Inclusive, infelizmente, parte da elite acadêmica, universitária e de viés tucano, analisa Getúlio com uma ponta de desdém, que é a inveja dissimulada. Getúlio Vargas foi um fenômeno político. Quando ele assumiu o poder e passou a modernizar o estado e as relações trabalhistas a libertação dos escravos tinha acontecido há apenas 42 anos, depois de 350 anos de escravidão, a mais longa da história da humanidade. Acham isto pouco? Mas não é. É muito.
A Era de Getúlio não foi devidamente dimensionada pela história e pelos historiadores. E vai levar tempo, enquanto viver neste País pessoas rancorosas, conservadoras e invejosas, que não reconhecem o Legado de Getúlio Vargas, que os udenistas, a imprensa privada e os seus “especialistas” de prateleira, os golpistas de plantão, os socialistas equivocados, o FHC, o Serra e seus tucanos não reconhecem e não compreendem ou simplesmente lutam contra os interesses do Brasil e seu povo.

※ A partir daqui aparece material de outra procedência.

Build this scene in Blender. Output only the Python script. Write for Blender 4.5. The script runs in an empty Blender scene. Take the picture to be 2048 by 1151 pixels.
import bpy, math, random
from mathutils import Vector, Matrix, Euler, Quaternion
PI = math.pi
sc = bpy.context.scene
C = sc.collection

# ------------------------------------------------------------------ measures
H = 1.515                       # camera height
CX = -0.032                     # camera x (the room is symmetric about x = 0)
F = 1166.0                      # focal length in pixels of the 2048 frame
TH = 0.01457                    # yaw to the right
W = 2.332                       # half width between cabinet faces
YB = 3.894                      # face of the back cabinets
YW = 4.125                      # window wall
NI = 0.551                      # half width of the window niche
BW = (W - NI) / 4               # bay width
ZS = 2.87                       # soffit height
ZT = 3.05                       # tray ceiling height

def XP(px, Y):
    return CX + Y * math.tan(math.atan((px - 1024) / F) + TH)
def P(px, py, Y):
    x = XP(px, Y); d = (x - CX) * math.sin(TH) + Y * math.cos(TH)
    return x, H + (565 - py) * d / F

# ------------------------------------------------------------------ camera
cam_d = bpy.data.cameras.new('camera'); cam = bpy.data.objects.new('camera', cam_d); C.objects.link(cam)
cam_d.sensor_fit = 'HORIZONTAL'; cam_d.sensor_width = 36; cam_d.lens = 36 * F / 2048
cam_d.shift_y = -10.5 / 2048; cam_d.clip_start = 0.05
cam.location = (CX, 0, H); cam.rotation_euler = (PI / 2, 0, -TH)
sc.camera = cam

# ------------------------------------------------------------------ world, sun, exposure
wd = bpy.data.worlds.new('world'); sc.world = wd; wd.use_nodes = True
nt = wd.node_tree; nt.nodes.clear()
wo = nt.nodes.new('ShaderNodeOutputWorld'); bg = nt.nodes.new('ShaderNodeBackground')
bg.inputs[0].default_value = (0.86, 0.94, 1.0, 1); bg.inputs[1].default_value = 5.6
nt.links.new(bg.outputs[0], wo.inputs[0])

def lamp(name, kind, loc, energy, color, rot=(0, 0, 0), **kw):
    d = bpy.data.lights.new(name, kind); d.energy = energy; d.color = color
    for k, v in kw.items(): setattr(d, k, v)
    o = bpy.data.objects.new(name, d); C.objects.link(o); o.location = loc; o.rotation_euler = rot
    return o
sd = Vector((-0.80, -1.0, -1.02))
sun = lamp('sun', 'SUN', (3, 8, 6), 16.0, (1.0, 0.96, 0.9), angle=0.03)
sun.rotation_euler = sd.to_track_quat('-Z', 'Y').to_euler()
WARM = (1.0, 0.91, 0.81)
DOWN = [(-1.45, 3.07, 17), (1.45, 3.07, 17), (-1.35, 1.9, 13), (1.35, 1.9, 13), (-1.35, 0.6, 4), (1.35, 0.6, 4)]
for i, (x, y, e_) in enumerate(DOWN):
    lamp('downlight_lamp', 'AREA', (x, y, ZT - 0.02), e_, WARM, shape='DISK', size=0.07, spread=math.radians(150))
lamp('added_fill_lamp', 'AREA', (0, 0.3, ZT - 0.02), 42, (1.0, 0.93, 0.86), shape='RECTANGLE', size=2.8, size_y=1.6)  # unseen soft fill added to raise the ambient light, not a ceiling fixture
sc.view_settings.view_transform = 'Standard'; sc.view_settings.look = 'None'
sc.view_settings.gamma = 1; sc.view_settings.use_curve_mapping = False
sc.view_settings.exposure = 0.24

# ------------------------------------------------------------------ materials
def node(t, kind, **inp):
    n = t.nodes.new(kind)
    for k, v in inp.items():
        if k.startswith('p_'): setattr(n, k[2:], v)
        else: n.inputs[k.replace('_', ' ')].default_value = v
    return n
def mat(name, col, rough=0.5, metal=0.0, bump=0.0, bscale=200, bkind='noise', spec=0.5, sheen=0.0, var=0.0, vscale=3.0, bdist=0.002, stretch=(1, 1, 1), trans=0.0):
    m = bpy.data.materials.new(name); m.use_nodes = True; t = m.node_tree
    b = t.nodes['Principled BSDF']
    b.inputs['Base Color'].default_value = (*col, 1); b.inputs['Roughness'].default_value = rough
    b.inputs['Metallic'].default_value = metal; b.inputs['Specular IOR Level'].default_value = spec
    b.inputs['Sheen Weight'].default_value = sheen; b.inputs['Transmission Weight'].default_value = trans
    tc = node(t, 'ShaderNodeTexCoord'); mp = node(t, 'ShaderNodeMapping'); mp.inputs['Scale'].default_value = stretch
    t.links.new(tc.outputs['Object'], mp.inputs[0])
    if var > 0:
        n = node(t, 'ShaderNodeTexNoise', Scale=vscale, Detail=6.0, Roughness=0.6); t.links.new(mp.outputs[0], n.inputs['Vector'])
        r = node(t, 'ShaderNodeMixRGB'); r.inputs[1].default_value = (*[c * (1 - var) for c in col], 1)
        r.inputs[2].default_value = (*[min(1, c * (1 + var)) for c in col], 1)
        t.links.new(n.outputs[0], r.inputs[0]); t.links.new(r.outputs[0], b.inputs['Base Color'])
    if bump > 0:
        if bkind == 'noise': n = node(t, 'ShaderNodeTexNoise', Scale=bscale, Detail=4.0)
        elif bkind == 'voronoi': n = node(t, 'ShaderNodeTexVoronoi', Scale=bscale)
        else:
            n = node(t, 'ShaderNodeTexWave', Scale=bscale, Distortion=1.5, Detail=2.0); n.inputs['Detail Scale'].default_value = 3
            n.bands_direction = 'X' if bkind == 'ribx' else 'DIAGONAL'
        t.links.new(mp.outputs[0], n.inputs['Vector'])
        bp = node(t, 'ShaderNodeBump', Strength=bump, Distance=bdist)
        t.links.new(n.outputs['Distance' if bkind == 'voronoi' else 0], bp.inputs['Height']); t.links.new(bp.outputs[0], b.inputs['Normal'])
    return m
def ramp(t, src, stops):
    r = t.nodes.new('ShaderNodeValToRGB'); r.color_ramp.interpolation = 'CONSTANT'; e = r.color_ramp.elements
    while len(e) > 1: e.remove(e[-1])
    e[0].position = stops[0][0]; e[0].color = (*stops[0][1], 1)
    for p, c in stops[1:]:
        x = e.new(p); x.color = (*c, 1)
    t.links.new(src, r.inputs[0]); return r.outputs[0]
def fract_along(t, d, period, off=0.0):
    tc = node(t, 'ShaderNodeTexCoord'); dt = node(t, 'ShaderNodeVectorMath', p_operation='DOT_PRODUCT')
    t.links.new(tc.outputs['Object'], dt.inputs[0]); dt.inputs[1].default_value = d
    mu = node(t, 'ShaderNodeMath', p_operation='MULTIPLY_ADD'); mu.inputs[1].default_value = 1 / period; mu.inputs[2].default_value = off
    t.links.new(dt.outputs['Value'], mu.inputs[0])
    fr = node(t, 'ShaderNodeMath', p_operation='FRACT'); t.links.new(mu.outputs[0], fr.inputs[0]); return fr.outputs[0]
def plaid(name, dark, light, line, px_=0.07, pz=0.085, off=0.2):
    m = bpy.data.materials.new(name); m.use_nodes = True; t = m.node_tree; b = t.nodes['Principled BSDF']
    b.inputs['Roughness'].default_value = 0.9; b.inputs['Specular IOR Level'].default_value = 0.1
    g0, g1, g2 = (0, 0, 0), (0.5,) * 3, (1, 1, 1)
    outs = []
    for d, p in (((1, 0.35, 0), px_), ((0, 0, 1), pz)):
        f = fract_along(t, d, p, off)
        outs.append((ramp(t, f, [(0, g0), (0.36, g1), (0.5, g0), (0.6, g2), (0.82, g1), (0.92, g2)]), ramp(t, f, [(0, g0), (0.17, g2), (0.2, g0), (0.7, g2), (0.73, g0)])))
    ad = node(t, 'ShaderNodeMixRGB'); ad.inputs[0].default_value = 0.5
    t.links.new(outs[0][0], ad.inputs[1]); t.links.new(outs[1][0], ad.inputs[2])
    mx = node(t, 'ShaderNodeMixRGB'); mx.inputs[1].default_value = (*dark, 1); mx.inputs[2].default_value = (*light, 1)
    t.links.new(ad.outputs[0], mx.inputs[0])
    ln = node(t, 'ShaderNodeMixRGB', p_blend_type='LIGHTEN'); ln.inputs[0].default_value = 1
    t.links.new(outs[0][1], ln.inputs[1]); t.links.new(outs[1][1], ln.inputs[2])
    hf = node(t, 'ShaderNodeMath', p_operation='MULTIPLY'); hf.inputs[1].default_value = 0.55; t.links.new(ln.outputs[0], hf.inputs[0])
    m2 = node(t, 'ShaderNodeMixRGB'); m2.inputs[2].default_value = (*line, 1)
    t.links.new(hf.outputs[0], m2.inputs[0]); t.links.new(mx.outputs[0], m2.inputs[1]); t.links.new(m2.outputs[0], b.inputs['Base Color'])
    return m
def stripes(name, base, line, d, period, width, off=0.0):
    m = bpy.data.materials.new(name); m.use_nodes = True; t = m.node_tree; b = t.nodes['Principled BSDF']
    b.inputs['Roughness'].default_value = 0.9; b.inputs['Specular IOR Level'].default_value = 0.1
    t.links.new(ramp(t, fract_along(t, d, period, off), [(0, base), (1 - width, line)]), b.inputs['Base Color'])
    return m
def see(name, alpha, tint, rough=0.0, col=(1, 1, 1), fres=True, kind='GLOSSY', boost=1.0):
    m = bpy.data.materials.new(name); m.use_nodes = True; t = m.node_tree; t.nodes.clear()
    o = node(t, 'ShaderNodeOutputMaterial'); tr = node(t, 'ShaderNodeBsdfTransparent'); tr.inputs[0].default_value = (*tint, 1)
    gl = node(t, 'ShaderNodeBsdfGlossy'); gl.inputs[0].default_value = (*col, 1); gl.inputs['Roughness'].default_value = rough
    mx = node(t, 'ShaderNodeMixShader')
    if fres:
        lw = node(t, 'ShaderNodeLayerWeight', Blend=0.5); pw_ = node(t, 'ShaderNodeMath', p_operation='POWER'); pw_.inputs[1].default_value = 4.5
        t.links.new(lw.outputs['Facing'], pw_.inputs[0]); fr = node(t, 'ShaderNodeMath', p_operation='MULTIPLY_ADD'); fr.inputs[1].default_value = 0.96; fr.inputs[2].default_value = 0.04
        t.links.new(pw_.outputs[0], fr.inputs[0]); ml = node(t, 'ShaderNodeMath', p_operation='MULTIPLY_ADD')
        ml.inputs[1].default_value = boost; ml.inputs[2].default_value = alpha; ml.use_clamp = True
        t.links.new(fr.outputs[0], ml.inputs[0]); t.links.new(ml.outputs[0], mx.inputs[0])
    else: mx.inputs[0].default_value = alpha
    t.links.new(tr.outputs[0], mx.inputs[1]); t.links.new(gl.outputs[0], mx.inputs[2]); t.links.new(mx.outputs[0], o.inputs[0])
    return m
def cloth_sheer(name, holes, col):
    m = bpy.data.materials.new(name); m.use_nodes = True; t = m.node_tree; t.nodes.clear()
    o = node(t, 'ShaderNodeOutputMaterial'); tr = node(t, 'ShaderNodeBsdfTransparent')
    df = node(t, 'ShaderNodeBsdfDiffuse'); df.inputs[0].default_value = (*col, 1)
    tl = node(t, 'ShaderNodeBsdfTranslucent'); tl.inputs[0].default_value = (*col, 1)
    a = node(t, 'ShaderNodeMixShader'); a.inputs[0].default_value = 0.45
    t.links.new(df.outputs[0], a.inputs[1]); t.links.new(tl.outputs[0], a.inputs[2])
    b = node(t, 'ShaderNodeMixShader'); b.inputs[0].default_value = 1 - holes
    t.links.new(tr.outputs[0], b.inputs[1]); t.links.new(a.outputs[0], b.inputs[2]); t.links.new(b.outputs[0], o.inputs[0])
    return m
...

O estadista brasileiro, o “ditador” esclarecido Getúlio Dornelles Vargas reorganizou os partidos, fundou o PSD e o PTB, estabeleceu o voto feminino, o voto secreto, criou a Previdência Social, criou o Banco Nacional de Desenvolvimento Econômico e Social (BNDES), estatizou a geração de energia elétrica, criou a carteira de trabalho, criou a Fábrica Nacional de Motores (lembra-se do caminhão FNM?), criou a Rádio Nacional, criou o Museu Imperial de Petrópolis, a resguardar assim a memória do Século XIX, criou a Eletrobras, criou o Serviço Nacional da Indústria (Senai) e o Serviço Social da Indústria (Sesi), instituições essenciais para a formação de mão-de-obra especializada, pois Getúlio Vargas estava a iniciar a industrialização do País. Os empresários da Fiesp acham que foram eles que criaram o Sesi e o Senai. E os Marinho e os executivos das Organizações(?) Globo pensam que o “Criança Esperança” é programa de governo. Seria cômico se não fosse trágico. Realmente… Sem comentários.
Criou ainda o presidente gaúcho e trabalhista o Departamento Administrativo do Serviço Público (Dasp), responsável pelo treinamento e profissionalização da carreira dos funcionários públicos, criou a “Voz do Brasil”, para divulgar as ações do governo, além de limitar a remessa de lucros de empresas estrangeiras para o exterior. Somente este último item me leva a imaginar o que Vargas deve ter arrumado de inimigos, tanto estrangeiros quanto nacionais. O político trabalhista era, sobretudo, um homem corajoso. Getúlio Dornelles Vargas fez essa obra gigantesca em 19 anos. Os outros presidentes, juntos, com exceção do também estadista Lula, não fizeram nem a terça parte do que fez o Getúlio. É isso aí.